Je voudrai cependant défendre les efforts de l’Union européenne de s’unir pour apporter une réponse cohérente face à ces horreurs et la capacité des dirigeants, allemands en particulier, à prendre la mesure des efforts de réarmement et de souveraineté énergique (et industrielle) nécessaires. J’ai plus que des doutes sur les résultats des bonnes intentions affichées car cela ne peut passer que par une moindre consommation et nous sommes tous, et partout, accrochés à l’accroissement permanent des biens et aux services dus à mondialisation.

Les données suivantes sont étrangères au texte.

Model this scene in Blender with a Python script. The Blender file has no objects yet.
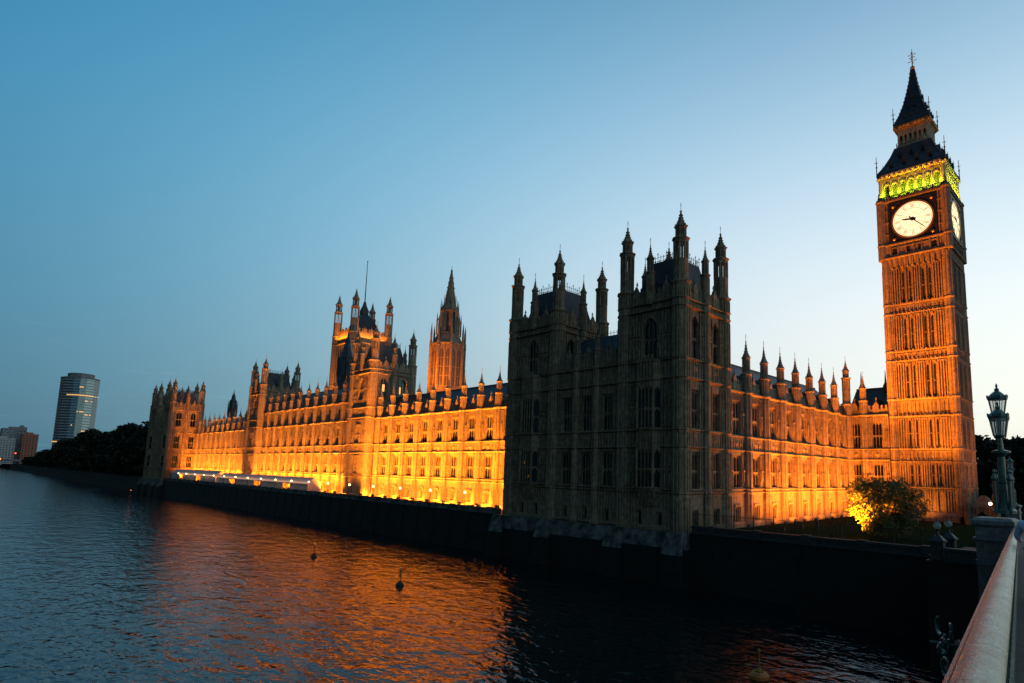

Peut-être faut-il compter sur les jeunes à conscience écologique qui refusent d’entrer dans le système pour impulser le changement et trouver un modèle alternatif au capitalisme et à la consommation effrénée. Mais là encore j’ai des doutes car cela touche essentiellement les jeunes des classes moyennes de nos pays, même si je trouve cela sympathique et réconfortant.
Je t’embrasse
Georges
Merci Georges pour tes commentaires. Nous sommes en phase. Et sur la question des enjeux environnementaux, je suis aussi pessimiste sur nos capacités à infléchir significativement notre consommation de biens matériels. D’autant que les classes moyennes dans les pays du Sud n’ont aucune raison de ne pas plonger dans les appétits de consommation. Les grands malls dans le Sud sont des lieux de visite, de plaisir ! et peu de personnes sont fatiguées de « pousser un cady débordant ». Seule fenêtre (peut être) : les sanctions sans précédent peuvent gripper la marche de la mondialisation. En attendant, la population d’Ukraine souffre et résiste.